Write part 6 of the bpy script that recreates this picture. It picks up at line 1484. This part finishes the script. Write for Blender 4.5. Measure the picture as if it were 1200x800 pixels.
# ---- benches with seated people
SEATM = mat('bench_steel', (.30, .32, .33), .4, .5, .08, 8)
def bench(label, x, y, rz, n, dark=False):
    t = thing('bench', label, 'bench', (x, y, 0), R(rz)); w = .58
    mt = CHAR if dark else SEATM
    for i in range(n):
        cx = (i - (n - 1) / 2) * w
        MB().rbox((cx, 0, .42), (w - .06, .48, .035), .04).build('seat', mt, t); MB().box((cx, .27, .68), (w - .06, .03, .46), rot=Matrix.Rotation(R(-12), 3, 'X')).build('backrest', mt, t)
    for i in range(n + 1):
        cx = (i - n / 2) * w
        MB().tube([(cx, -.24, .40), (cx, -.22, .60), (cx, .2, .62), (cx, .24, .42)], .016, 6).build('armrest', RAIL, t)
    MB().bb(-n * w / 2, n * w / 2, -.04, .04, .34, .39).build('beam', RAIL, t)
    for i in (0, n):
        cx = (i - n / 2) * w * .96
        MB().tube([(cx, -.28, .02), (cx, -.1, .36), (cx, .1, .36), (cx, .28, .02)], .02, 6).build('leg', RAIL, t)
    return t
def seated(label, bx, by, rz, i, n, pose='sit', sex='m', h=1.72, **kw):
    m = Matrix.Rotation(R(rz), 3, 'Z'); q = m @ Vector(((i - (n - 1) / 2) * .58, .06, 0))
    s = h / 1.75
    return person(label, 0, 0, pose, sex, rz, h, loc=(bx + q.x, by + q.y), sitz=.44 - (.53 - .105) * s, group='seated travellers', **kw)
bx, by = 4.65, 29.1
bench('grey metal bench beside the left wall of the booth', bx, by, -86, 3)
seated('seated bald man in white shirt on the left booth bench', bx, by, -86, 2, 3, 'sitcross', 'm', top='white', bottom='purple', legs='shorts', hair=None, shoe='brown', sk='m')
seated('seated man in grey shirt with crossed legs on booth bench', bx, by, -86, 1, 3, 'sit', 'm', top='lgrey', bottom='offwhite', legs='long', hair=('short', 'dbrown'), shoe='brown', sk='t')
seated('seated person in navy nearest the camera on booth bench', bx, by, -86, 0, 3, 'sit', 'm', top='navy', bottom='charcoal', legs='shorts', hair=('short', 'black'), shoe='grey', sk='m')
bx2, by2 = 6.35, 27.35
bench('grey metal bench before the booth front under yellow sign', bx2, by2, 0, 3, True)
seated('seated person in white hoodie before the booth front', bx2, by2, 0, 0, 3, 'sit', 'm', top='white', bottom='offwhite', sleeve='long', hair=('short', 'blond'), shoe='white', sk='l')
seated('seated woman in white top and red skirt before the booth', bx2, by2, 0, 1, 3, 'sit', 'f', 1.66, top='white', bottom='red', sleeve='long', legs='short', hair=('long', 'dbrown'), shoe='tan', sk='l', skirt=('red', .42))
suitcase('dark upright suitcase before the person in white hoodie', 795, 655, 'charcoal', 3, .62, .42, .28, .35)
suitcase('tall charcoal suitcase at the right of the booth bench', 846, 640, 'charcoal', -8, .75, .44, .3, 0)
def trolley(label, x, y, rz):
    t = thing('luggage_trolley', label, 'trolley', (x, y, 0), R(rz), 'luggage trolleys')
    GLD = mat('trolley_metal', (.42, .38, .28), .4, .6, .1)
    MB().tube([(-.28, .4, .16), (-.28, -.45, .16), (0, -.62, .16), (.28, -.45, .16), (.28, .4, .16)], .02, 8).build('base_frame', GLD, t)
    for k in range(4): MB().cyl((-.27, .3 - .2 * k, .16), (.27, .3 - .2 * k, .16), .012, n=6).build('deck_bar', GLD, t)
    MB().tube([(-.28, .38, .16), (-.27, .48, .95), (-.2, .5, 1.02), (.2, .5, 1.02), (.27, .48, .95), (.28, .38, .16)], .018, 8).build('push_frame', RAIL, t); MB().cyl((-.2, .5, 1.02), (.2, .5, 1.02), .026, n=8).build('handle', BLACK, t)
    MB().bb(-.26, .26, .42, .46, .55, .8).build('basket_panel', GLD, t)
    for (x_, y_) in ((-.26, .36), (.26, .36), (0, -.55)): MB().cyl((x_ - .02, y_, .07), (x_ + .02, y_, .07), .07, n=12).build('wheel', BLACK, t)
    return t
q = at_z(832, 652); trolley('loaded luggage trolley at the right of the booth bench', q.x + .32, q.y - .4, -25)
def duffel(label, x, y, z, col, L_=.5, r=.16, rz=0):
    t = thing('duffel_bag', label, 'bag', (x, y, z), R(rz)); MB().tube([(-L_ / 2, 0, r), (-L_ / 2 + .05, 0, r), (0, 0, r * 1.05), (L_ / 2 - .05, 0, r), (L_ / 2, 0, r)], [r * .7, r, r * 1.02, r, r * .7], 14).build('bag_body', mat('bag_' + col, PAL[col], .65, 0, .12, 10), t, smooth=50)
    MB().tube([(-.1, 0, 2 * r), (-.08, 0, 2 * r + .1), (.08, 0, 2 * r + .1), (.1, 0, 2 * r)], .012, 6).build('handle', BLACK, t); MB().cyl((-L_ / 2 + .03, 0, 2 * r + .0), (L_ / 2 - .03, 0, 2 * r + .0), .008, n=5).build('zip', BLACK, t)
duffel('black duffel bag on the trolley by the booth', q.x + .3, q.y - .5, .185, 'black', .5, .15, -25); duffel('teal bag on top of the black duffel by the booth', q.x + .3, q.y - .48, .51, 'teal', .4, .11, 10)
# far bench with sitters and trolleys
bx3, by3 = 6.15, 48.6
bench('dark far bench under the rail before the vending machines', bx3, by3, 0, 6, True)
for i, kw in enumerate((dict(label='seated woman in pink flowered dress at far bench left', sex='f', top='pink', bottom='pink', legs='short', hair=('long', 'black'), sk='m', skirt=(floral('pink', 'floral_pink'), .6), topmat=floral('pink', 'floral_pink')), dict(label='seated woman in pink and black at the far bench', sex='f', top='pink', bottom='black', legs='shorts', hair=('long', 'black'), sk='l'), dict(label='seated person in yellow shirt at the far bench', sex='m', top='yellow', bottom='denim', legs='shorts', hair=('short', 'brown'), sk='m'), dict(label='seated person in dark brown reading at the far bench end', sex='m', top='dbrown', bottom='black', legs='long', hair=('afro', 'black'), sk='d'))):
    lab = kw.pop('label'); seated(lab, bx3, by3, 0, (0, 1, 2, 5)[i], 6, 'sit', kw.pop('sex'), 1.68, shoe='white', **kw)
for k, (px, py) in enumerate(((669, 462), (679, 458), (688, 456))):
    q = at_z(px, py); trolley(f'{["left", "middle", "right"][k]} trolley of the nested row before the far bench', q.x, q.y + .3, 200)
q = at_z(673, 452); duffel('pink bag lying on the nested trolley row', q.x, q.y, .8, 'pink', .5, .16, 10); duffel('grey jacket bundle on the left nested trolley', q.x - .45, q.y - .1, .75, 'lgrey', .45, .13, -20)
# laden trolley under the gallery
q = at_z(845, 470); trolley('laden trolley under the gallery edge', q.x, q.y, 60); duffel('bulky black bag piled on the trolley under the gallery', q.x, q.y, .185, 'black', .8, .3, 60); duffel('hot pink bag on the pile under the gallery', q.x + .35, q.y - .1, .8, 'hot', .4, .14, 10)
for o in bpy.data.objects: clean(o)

- _Given task_: Reproduce the full listing above, character for character.

- _Output for this exercise_:
Write part 6 of the bpy script that recreates this picture. It picks up at line 1484. This part finishes the script. Write for Blender 4.5. Measure the picture as if it were 1200x800 pixels.
# ---- benches with seated people
SEATM = mat('bench_steel', (.30, .32, .33), .4, .5, .08, 8)
def bench(label, x, y, rz, n, dark=False):
    t = thing('bench', label, 'bench', (x, y, 0), R(rz)); w = .58
    mt = CHAR if dark else SEATM
    for i in range(n):
        cx = (i - (n - 1) / 2) * w
        MB().rbox((cx, 0, .42), (w - .06, .48, .035), .04).build('seat', mt, t); MB().box((cx, .27, .68), (w - .06, .03, .46), rot=Matrix.Rotation(R(-12), 3, 'X')).build('backrest', mt, t)
    for i in range(n + 1):
        cx = (i - n / 2) * w
        MB().tube([(cx, -.24, .40), (cx, -.22, .60), (cx, .2, .62), (cx, .24, .42)], .016, 6).build('armrest', RAIL, t)
    MB().bb(-n * w / 2, n * w / 2, -.04, .04, .34, .39).build('beam', RAIL, t)
    for i in (0, n):
        cx = (i - n / 2) * w * .96
        MB().tube([(cx, -.28, .02), (cx, -.1, .36), (cx, .1, .36), (cx, .28, .02)], .02, 6).build('leg', RAIL, t)
    return t
def seated(label, bx, by, rz, i, n, pose='sit', sex='m', h=1.72, **kw):
    m = Matrix.Rotation(R(rz), 3, 'Z'); q = m @ Vector(((i - (n - 1) / 2) * .58, .06, 0))
    s = h / 1.75
    return person(label, 0, 0, pose, sex, rz, h, loc=(bx + q.x, by + q.y), sitz=.44 - (.53 - .105) * s, group='seated travellers', **kw)
bx, by = 4.65, 29.1
bench('grey metal bench beside the left wall of the booth', bx, by, -86, 3)
seated('seated bald man in white shirt on the left booth bench', bx, by, -86, 2, 3, 'sitcross', 'm', top='white', bottom='purple', legs='shorts', hair=None, shoe='brown', sk='m')
seated('seated man in grey shirt with crossed legs on booth bench', bx, by, -86, 1, 3, 'sit', 'm', top='lgrey', bottom='offwhite', legs='long', hair=('short', 'dbrown'), shoe='brown', sk='t')
seated('seated person in navy nearest the camera on booth bench', bx, by, -86, 0, 3, 'sit', 'm', top='navy', bottom='charcoal', legs='shorts', hair=('short', 'black'), shoe='grey', sk='m')
bx2, by2 = 6.35, 27.35
bench('grey metal bench before the booth front under yellow sign', bx2, by2, 0, 3, True)
seated('seated person in white hoodie before the booth front', bx2, by2, 0, 0, 3, 'sit', 'm', top='white', bottom='offwhite', sleeve='long', hair=('short', 'blond'), shoe='white', sk='l')
seated('seated woman in white top and red skirt before the booth', bx2, by2, 0, 1, 3, 'sit', 'f', 1.66, top='white', bottom='red', sleeve='long', legs='short', hair=('long', 'dbrown'), shoe='tan', sk='l', skirt=('red', .42))
suitcase('dark upright suitcase before the person in white hoodie', 795, 655, 'charcoal', 3, .62, .42, .28, .35)
suitcase('tall charcoal suitcase at the right of the booth bench', 846, 640, 'charcoal', -8, .75, .44, .3, 0)
def trolley(label, x, y, rz):
    t = thing('luggage_trolley', label, 'trolley', (x, y, 0), R(rz), 'luggage trolleys')
    GLD = mat('trolley_metal', (.42, .38, .28), .4, .6, .1)
    MB().tube([(-.28, .4, .16), (-.28, -.45, .16), (0, -.62, .16), (.28, -.45, .16), (.28, .4, .16)], .02, 8).build('base_frame', GLD, t)
    for k in range(4): MB().cyl((-.27, .3 - .2 * k, .16), (.27, .3 - .2 * k, .16), .012, n=6).build('deck_bar', GLD, t)
    MB().tube([(-.28, .38, .16), (-.27, .48, .95), (-.2, .5, 1.02), (.2, .5, 1.02), (.27, .48, .95), (.28, .38, .16)], .018, 8).build('push_frame', RAIL, t); MB().cyl((-.2, .5, 1.02), (.2, .5, 1.02), .026, n=8).build('handle', BLACK, t)
    MB().bb(-.26, .26, .42, .46, .55, .8).build('basket_panel', GLD, t)
    for (x_, y_) in ((-.26, .36), (.26, .36), (0, -.55)): MB().cyl((x_ - .02, y_, .07), (x_ + .02, y_, .07), .07, n=12).build('wheel', BLACK, t)
    return t
q = at_z(832, 652); trolley('loaded luggage trolley at the right of the booth bench', q.x + .32, q.y - .4, -25)
def duffel(label, x, y, z, col, L_=.5, r=.16, rz=0):
    t = thing('duffel_bag', label, 'bag', (x, y, z), R(rz)); MB().tube([(-L_ / 2, 0, r), (-L_ / 2 + .05, 0, r), (0, 0, r * 1.05), (L_ / 2 - .05, 0, r), (L_ / 2, 0, r)], [r * .7, r, r * 1.02, r, r * .7], 14).build('bag_body', mat('bag_' + col, PAL[col], .65, 0, .12, 10), t, smooth=50)
    MB().tube([(-.1, 0, 2 * r), (-.08, 0, 2 * r + .1), (.08, 0, 2 * r + .1), (.1, 0, 2 * r)], .012, 6).build('handle', BLACK, t); MB().cyl((-L_ / 2 + .03, 0, 2 * r + .0), (L_ / 2 - .03, 0, 2 * r + .0), .008, n=5).build('zip', BLACK, t)
duffel('black duffel bag on the trolley by the booth', q.x + .3, q.y - .5, .185, 'black', .5, .15, -25); duffel('teal bag on top of the black duffel by the booth', q.x + .3, q.y - .48, .51, 'teal', .4, .11, 10)
# far bench with sitters and trolleys
bx3, by3 = 6.15, 48.6
bench('dark far bench under the rail before the vending machines', bx3, by3, 0, 6, True)
for i, kw in enumerate((dict(label='seated woman in pink flowered dress at far bench left', sex='f', top='pink', bottom='pink', legs='short', hair=('long', 'black'), sk='m', skirt=(floral('pink', 'floral_pink'), .6), topmat=floral('pink', 'floral_pink')), dict(label='seated woman in pink and black at the far bench', sex='f', top='pink', bottom='black', legs='shorts', hair=('long', 'black'), sk='l'), dict(label='seated person in yellow shirt at the far bench', sex='m', top='yellow', bottom='denim', legs='shorts', hair=('short', 'brown'), sk='m'), dict(label='seated person in dark brown reading at the far bench end', sex='m', top='dbrown', bottom='black', legs='long', hair=('afro', 'black'), sk='d'))):
    lab = kw.pop('label'); seated(lab, bx3, by3, 0, (0, 1, 2, 5)[i], 6, 'sit', kw.pop('sex'), 1.68, shoe='white', **kw)
for k, (px, py) in enumerate(((669, 462), (679, 458), (688, 456))):
    q = at_z(px, py); trolley(f'{["left", "middle", "right"][k]} trolley of the nested row before the far bench', q.x, q.y + .3, 200)
q = at_z(673, 452); duffel('pink bag lying on the nested trolley row', q.x, q.y, .8, 'pink', .5, .16, 10); duffel('grey jacket bundle on the left nested trolley', q.x - .45, q.y - .1, .75, 'lgrey', .45, .13, -20)
# laden trolley under the gallery
q = at_z(845, 470); trolley('laden trolley under the gallery edge', q.x, q.y, 60); duffel('bulky black bag piled on the trolley under the gallery', q.x, q.y, .185, 'black', .8, .3, 60); duffel('hot pink bag on the pile under the gallery', q.x + .35, q.y - .1, .8, 'hot', .4, .14, 10)
for o in bpy.data.objects: clean(o)